From the roll-out of GST to H1B visa problems, the government needs to quickly deal with various disruptions, says Nitin Desai.
Illustrations: Dominic Xavier/Rediff.com.
The gross domestic product numbers that have come out recently show a continuing decline in the rate of investment, reflected also in the low level of credit growth to industry.
Demonetisation may have affected economic activity less than initially forecast.
But it may have delayed the investment revival that we so badly needed.
A further delay may well happen because of the potential disruptions in the early stages of the goods and services tax roll-out, continuing delays in resolving non-performing assets and the information technology sector’s H1B visa problems. The immediate challenge for the government is to address this potpourri of problems so that businesses shift their attention from survival to growth.
GST roll-out: The GST roll-out requires the Centre and the state governments to establish a substantially new indirect tax system, and there are fears that neither the tax administrations nor businesses are fully ready for a July start. There is the immediate challenge of the fitment of commodities into a rate structure that has too many slots and is leading to heavy lobbying by industry groups.
The GST was meant to have one standard rate, with limited departures, up and down. We now have two slabs on both sides of the central 18 per cent rate. The government can retrieve the situation by making the 18 per cent slab the default rate for most items.
One reason for the multiple slots could be the unreasonable desire for revenue neutrality at the product level to avoid a consumer backlash. But a more likely source of backlash could be the sticker shock. Today the buyer does not see the incidence of excise on his bill and only the sales tax and a few other sale point taxes are made explicit.
Now the excise duty will be part of the single tax and the rate shown in the bill will be much higher. Judging by the ratio of excise collections to sales tax collections the tax percentage shown in the bill could go up by a third or more. This sticker shock will generate pressures for tax evasion at the final sale stage.

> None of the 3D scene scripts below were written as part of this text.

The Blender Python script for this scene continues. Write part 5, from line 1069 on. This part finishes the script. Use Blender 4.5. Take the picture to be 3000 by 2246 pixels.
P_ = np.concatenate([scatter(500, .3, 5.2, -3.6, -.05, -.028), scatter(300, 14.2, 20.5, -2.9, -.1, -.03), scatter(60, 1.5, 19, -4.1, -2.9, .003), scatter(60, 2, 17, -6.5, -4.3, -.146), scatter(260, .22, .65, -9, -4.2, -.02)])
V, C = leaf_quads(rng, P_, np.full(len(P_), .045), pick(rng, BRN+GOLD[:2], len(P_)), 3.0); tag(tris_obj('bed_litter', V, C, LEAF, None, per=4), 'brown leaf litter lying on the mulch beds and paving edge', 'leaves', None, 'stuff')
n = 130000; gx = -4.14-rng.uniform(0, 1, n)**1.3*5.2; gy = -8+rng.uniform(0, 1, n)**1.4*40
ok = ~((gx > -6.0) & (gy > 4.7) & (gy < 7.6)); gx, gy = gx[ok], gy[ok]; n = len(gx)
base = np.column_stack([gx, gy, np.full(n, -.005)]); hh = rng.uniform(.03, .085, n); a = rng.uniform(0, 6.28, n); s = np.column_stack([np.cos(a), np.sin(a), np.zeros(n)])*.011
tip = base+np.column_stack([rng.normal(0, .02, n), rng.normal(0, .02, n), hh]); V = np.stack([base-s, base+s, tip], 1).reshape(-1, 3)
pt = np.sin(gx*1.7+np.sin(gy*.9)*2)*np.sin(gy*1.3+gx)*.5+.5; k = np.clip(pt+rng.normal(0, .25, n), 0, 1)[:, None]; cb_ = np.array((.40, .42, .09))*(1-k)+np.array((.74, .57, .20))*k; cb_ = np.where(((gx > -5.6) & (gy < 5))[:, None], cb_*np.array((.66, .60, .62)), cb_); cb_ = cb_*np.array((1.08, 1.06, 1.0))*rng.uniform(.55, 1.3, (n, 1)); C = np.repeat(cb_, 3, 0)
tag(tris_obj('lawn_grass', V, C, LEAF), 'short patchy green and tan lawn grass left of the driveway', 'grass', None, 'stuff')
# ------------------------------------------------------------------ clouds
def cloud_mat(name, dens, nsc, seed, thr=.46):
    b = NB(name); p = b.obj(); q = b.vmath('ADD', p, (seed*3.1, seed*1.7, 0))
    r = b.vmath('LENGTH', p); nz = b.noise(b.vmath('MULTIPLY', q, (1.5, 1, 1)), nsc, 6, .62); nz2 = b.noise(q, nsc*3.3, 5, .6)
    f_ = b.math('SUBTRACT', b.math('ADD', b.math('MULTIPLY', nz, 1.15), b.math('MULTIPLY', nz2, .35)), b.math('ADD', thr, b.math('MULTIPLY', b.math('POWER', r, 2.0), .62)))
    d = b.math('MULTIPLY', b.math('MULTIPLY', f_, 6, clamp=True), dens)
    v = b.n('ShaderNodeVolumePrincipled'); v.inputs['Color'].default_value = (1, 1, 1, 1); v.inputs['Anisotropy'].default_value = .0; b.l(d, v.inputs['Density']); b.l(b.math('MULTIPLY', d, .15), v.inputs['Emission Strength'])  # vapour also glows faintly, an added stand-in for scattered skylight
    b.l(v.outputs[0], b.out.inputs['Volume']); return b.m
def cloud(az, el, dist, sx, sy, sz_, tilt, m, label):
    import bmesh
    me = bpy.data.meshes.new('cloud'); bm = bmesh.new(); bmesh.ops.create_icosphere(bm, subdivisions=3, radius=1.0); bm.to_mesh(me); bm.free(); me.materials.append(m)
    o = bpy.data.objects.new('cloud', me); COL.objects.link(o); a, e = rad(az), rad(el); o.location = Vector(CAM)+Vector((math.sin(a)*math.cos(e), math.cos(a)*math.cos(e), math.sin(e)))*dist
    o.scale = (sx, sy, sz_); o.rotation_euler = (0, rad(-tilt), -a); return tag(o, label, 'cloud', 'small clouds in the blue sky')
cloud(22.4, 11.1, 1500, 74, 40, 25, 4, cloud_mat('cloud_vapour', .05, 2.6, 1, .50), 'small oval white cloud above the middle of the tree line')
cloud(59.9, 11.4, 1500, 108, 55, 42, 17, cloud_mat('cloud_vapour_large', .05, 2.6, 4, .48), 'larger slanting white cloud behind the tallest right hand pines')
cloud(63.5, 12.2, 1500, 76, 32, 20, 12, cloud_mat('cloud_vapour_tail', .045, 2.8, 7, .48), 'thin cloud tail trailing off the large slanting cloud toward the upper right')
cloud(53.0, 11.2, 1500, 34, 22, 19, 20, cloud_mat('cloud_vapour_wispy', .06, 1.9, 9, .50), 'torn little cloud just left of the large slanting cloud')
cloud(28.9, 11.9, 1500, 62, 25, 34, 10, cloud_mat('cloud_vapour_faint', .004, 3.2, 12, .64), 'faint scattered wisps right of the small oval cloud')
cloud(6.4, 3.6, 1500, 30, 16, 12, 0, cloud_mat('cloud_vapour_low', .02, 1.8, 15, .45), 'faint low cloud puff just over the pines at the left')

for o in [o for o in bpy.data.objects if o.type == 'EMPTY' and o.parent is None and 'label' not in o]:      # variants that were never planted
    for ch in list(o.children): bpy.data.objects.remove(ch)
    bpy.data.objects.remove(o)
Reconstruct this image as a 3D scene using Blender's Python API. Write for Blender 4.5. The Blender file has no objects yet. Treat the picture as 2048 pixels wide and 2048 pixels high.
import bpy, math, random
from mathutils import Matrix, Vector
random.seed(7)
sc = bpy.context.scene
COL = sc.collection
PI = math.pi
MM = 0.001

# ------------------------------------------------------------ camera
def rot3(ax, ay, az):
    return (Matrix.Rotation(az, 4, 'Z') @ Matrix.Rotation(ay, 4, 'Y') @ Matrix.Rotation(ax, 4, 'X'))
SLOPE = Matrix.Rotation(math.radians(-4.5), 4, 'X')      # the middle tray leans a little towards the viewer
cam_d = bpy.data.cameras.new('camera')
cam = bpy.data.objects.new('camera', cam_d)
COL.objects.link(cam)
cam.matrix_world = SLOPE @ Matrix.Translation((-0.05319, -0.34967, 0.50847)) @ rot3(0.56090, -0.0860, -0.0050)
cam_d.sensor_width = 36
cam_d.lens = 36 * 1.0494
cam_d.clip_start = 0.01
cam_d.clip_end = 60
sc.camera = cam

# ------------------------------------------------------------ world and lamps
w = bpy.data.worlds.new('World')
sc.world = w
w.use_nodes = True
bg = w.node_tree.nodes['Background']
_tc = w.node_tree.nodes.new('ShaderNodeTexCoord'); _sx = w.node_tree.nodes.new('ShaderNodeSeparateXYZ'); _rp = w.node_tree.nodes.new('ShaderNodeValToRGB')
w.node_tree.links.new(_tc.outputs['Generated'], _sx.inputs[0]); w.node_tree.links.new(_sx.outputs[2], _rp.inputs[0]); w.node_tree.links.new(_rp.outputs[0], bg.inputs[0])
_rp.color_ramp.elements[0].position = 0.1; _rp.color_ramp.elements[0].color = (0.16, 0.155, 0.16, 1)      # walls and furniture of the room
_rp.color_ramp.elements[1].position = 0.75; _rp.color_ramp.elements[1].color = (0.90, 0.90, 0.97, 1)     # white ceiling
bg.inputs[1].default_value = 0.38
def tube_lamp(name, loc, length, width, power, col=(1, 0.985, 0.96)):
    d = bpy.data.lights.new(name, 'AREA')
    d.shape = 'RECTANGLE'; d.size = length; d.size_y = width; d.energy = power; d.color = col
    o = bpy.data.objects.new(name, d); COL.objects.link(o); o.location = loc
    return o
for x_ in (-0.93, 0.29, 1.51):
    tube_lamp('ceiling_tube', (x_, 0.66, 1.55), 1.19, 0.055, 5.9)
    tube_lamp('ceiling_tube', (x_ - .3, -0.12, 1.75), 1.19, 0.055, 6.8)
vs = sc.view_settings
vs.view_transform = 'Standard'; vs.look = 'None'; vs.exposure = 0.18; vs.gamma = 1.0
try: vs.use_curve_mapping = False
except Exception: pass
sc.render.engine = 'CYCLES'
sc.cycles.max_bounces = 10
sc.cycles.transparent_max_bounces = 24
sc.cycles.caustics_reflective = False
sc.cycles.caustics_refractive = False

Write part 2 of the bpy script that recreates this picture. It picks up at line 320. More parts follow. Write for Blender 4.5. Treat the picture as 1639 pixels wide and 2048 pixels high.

The shock would be lessened if sellers reflect tax credit due in the net price they charge. With this aim the GST Act includes provisions for checking profiteering. But the real pressure for this will have to come from raising public awareness and competition.
The GST will require compatible recording of purchase and sale transactions in all enterprise, small or large, who are liable to tax because of the need to claim tax credits. This is a massive task and the government must use the first three to six months of implementation as a trial implementation period where the focus of the tax administration must be to help assesses to set up and link their systems to the GST network rather than on rigorous enforcement.
NPA resolution: The revival of the investment process depends crucially on the resolution of the problem of over leveraged balance sheets of many corporations, particularly in the infrastructure sector, and rising non-performing assets of banks. As of end-2016, non-performing assets of public and private banks were about Rs 7 trillion and have shot up by a staggering 135 per cent in the last two years and constitute 11 per cent of the gross advances of public sector banks.
A few of the bad loans may be of willful defaulters who should be made to pay up. But the majority involves loans that went bad because of miscalculated project or sector risk. Both the borrower and the lender are a party to this miscalculation and must share in the reduction in the value of the loan.
The lending bank has to take a reduction in asset value and managements are reluctant to do this for fear of being accused of favouring the borrower. The government will not assume its ownership responsibility for fear of the charge of crony capitalism.
Hence the repeated cycle of rescheduling which merely postpones the crunch. One way out would be to empower and independent entity, say the Banks Board Bureau, which is neither owner nor manager, to authorise specific proposals for loan liability reduction beyond some specified limit and subject to clear guidelines laid down by the finance ministry and the RBI. Hopefully, this will protect bank managers and the government from charges of favouritism.
H1B visa changes: The $100 billion worth of exports of software, business processing and engineering services by Indian companies and their overseas affiliates/branches form a large part of India’s exports and have been a major source of employment for young graduates. The US is by far their most important market and there they face the threat of a tightening of the H1B visa regime. The companies concerned and the government must have a game plan for tackling this.
The Trump administration’s moves on H1B visas seem to be directed at foreign companies and favouring US companies who compete with them. Thus the indications are that there will be closer scrutiny and discrimination against H1B visa applications for working in companies with a higher than average proportion of H1B visa workers and where the proportion of workers providing services away from the company office is also above average.
The criteria are clearly designed to put Indian and other foreign-service providers who have local offices at a disadvantage vis-à-vis US companies where applications for H1B visas will receive a more favourable consideration. It is a move to protect US capital, not a move to protect jobs for US nationals.
The companies concerned can take steps to narrow the difference vis-à-vis US companies on the proposed parameter for instance by naming Americans to the more visible management positions in their US offices.
The government can help by highlighting the protectionist orientation of the measure in public and private discourse on this issue. Moreover it can always narrow the gap in the impact on Indian and US firms needing H1B workers by requiring emigration clearance for work in US firms but not for work in US branches of Indian firms!